# Work to be completed
Quote exactly the lines from the start of the entries to the one with "COL = SC.collection", both ends included.

***** Record set

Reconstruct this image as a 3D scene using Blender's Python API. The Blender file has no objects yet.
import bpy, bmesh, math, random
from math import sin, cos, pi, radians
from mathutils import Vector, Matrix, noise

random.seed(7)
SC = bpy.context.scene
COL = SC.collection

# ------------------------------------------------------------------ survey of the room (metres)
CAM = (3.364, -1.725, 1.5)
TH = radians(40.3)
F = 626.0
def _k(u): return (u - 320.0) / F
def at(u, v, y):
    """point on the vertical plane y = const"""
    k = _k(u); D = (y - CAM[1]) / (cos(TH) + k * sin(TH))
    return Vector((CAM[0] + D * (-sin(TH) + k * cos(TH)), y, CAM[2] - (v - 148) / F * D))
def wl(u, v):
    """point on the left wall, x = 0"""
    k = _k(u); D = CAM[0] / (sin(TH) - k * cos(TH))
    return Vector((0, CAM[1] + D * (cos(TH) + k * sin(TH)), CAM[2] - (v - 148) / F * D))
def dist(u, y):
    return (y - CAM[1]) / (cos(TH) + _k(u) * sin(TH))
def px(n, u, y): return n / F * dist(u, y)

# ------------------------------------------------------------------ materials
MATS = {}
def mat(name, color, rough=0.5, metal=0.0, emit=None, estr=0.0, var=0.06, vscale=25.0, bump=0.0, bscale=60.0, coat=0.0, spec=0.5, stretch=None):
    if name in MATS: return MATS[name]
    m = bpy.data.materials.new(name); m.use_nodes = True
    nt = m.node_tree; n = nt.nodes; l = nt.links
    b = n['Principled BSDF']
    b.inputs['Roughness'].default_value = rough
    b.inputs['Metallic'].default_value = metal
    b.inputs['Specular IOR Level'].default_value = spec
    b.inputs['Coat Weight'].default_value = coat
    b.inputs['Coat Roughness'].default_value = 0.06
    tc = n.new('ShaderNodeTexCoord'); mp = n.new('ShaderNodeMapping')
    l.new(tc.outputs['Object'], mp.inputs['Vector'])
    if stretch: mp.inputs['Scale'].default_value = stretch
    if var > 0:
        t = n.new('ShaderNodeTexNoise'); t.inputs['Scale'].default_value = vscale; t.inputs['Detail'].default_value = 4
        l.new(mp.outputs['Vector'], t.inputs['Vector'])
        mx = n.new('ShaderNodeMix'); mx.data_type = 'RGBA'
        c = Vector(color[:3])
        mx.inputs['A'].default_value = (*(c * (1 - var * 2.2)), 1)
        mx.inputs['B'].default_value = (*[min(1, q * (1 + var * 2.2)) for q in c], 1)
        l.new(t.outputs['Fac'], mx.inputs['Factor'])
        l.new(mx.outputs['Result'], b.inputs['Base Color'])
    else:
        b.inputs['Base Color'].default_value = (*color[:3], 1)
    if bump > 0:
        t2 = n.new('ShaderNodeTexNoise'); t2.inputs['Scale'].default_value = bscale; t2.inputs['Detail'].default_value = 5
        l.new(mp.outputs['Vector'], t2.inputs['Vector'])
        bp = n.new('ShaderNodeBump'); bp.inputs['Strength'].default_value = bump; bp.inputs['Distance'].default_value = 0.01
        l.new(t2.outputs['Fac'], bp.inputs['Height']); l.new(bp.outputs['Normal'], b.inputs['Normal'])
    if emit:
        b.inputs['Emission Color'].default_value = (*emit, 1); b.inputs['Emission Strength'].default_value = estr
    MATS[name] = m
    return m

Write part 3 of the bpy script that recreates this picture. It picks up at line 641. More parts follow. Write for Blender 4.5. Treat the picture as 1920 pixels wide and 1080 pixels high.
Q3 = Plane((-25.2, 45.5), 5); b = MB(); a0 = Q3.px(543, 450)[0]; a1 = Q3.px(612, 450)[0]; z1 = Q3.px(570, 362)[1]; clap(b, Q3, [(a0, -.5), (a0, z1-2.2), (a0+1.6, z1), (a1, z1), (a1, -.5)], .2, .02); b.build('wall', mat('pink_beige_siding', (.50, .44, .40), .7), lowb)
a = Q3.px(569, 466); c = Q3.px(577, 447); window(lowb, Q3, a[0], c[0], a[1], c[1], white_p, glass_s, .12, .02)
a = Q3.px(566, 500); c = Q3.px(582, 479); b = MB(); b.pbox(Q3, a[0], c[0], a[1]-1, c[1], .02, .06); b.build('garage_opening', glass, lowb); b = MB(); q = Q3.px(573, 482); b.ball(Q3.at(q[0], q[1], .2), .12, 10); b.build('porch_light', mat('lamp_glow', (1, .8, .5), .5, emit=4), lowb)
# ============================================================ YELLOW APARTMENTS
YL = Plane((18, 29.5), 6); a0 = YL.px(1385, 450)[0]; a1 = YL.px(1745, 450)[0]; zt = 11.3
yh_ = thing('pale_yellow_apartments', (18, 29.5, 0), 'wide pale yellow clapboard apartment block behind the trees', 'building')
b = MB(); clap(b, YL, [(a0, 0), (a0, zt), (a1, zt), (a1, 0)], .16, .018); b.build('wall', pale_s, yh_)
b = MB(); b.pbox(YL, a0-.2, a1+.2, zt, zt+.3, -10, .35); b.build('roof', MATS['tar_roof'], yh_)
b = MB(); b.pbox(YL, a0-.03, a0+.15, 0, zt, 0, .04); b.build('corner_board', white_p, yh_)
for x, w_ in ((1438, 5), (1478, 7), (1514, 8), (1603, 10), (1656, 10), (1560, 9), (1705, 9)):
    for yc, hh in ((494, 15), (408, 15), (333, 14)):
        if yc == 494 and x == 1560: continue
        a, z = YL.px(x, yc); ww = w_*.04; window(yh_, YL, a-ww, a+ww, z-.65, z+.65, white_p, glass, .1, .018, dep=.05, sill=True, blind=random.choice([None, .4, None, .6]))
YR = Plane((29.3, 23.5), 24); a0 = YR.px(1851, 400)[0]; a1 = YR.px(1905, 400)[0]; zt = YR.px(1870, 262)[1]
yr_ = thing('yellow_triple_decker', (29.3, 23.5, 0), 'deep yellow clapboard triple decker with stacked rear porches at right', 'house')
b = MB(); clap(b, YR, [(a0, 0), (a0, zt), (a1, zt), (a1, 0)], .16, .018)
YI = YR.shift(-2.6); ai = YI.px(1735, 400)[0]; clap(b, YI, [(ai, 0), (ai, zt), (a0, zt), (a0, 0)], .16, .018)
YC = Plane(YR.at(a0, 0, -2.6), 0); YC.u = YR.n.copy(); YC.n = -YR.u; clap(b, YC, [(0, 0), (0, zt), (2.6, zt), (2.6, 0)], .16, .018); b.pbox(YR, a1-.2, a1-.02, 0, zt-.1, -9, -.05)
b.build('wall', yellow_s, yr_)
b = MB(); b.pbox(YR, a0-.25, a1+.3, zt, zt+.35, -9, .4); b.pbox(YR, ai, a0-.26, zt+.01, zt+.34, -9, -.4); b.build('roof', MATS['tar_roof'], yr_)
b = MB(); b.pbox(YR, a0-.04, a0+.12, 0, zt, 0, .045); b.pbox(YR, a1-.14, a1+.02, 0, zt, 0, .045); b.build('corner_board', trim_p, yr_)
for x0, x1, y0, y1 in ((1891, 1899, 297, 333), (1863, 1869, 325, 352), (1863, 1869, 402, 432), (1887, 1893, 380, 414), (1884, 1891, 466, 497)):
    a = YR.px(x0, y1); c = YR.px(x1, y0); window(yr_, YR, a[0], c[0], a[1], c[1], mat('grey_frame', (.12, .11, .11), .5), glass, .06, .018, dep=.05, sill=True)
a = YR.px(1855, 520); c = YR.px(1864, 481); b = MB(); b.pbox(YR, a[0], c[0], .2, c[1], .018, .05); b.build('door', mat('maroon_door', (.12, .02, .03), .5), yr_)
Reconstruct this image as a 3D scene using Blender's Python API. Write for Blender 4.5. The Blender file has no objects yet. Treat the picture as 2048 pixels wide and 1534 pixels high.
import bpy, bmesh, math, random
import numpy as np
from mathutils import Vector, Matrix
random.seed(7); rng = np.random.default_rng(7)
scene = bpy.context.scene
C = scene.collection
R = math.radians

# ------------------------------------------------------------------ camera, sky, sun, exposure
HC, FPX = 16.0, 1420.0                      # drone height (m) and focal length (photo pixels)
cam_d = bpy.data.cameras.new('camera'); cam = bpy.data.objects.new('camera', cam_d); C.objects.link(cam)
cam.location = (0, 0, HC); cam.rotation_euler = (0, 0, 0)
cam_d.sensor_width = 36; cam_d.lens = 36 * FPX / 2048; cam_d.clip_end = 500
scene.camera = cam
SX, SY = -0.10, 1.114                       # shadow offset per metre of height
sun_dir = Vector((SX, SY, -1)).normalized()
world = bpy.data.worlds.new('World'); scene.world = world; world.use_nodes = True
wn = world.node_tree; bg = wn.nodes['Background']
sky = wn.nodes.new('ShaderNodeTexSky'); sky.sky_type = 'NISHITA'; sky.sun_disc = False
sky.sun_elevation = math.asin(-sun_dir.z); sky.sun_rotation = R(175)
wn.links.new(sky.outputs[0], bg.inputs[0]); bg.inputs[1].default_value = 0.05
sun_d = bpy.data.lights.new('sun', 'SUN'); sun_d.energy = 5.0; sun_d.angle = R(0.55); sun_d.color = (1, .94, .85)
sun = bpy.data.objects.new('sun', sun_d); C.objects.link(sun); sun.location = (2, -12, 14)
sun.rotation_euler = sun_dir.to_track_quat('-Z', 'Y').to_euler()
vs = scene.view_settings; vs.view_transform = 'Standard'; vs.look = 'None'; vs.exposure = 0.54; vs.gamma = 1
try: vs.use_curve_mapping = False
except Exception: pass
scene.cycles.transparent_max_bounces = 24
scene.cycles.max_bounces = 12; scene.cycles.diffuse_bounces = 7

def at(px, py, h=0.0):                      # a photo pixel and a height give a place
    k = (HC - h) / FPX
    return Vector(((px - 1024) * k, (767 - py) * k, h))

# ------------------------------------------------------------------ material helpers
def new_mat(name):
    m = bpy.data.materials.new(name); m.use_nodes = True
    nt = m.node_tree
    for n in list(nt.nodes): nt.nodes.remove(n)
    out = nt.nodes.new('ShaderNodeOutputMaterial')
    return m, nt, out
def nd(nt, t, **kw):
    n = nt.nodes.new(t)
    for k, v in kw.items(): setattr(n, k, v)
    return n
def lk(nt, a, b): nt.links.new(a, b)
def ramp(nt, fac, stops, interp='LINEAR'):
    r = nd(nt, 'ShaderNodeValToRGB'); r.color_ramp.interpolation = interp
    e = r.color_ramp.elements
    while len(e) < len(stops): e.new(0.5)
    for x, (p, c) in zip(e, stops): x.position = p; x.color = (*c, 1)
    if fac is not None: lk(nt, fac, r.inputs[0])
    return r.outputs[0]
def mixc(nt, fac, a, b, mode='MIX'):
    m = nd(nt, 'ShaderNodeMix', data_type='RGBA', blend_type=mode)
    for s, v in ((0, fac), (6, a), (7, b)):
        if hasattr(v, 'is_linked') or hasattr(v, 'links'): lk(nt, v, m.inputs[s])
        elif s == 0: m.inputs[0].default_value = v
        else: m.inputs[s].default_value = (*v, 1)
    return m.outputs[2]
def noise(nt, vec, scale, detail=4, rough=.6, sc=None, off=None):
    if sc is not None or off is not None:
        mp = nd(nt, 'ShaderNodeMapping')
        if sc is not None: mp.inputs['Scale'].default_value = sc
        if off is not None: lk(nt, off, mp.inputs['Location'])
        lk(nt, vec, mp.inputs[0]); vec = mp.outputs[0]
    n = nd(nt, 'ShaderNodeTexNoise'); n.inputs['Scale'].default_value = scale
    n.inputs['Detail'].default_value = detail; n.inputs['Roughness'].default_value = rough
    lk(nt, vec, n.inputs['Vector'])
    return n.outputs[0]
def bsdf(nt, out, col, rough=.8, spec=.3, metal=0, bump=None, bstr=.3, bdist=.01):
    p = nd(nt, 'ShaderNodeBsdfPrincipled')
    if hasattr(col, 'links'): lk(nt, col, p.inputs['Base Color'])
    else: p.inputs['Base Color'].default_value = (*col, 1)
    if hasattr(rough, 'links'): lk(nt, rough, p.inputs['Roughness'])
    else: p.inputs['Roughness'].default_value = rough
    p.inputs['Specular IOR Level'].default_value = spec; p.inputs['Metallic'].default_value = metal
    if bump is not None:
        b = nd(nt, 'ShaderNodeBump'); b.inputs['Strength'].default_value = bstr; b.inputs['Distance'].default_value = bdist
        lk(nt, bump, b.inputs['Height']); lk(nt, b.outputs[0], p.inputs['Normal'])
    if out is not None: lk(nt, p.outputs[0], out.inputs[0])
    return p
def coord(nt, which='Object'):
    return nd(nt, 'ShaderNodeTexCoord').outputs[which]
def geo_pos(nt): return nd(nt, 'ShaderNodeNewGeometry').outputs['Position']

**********

# Written solution
Reconstruct this image as a 3D scene using Blender's Python API. The Blender file has no objects yet.
import bpy, bmesh, math, random
from math import sin, cos, pi, radians
from mathutils import Vector, Matrix, noise

random.seed(7)
SC = bpy.context.scene
COL = SC.collection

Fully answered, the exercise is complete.